* **Written problem**: Copy the data word for word, keeping every line.

* **Material provided**:
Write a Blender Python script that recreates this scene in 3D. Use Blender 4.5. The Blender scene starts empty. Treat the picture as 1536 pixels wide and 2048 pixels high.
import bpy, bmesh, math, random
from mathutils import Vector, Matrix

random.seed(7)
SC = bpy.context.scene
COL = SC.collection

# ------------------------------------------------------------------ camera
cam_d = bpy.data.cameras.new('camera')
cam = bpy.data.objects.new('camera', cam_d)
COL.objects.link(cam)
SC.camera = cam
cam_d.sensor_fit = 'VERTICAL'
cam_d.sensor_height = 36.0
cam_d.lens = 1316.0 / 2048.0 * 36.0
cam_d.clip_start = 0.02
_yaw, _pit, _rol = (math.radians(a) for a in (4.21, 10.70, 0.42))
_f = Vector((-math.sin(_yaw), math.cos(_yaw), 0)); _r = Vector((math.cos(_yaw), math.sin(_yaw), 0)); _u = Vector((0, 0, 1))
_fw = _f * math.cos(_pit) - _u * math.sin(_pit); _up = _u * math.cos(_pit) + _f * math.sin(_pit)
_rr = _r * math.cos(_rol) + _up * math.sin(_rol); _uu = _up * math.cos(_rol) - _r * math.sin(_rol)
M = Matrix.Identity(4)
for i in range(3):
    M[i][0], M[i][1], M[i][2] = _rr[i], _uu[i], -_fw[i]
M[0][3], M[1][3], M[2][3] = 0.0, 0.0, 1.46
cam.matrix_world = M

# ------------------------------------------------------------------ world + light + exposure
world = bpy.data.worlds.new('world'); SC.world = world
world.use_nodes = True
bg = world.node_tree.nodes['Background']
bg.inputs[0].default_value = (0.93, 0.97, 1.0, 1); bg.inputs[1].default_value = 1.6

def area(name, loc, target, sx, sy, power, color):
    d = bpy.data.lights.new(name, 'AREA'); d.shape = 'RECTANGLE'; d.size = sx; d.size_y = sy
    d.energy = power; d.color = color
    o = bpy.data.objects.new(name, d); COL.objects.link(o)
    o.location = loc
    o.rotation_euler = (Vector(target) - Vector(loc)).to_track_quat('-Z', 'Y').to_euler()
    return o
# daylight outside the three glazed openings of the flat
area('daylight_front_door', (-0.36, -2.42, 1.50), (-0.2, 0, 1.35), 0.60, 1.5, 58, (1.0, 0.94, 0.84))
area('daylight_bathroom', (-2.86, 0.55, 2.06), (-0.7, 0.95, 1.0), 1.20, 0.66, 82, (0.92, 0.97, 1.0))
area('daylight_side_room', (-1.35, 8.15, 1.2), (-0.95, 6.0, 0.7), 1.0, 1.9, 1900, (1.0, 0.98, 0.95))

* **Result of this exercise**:
Write a Blender Python script that recreates this scene in 3D. Use Blender 4.5. The Blender scene starts empty. Treat the picture as 1536 pixels wide and 2048 pixels high.
import bpy, bmesh, math, random
from mathutils import Vector, Matrix

random.seed(7)
SC = bpy.context.scene
COL = SC.collection

# ------------------------------------------------------------------ camera
cam_d = bpy.data.cameras.new('camera')
cam = bpy.data.objects.new('camera', cam_d)
COL.objects.link(cam)
SC.camera = cam
cam_d.sensor_fit = 'VERTICAL'
cam_d.sensor_height = 36.0
cam_d.lens = 1316.0 / 2048.0 * 36.0
cam_d.clip_start = 0.02
_yaw, _pit, _rol = (math.radians(a) for a in (4.21, 10.70, 0.42))
_f = Vector((-math.sin(_yaw), math.cos(_yaw), 0)); _r = Vector((math.cos(_yaw), math.sin(_yaw), 0)); _u = Vector((0, 0, 1))
_fw = _f * math.cos(_pit) - _u * math.sin(_pit); _up = _u * math.cos(_pit) + _f * math.sin(_pit)
_rr = _r * math.cos(_rol) + _up * math.sin(_rol); _uu = _up * math.cos(_rol) - _r * math.sin(_rol)
M = Matrix.Identity(4)
for i in range(3):
    M[i][0], M[i][1], M[i][2] = _rr[i], _uu[i], -_fw[i]
M[0][3], M[1][3], M[2][3] = 0.0, 0.0, 1.46
cam.matrix_world = M

# ------------------------------------------------------------------ world + light + exposure
world = bpy.data.worlds.new('world'); SC.world = world
world.use_nodes = True
bg = world.node_tree.nodes['Background']
bg.inputs[0].default_value = (0.93, 0.97, 1.0, 1); bg.inputs[1].default_value = 1.6

def area(name, loc, target, sx, sy, power, color):
    d = bpy.data.lights.new(name, 'AREA'); d.shape = 'RECTANGLE'; d.size = sx; d.size_y = sy
    d.energy = power; d.color = color
    o = bpy.data.objects.new(name, d); COL.objects.link(o)
    o.location = loc
    o.rotation_euler = (Vector(target) - Vector(loc)).to_track_quat('-Z', 'Y').to_euler()
    return o
# daylight outside the three glazed openings of the flat
area('daylight_front_door', (-0.36, -2.42, 1.50), (-0.2, 0, 1.35), 0.60, 1.5, 58, (1.0, 0.94, 0.84))
area('daylight_bathroom', (-2.86, 0.55, 2.06), (-0.7, 0.95, 1.0), 1.20, 0.66, 82, (0.92, 0.97, 1.0))
area('daylight_side_room', (-1.35, 8.15, 1.2), (-0.95, 6.0, 0.7), 1.0, 1.9, 1900, (1.0, 0.98, 0.95))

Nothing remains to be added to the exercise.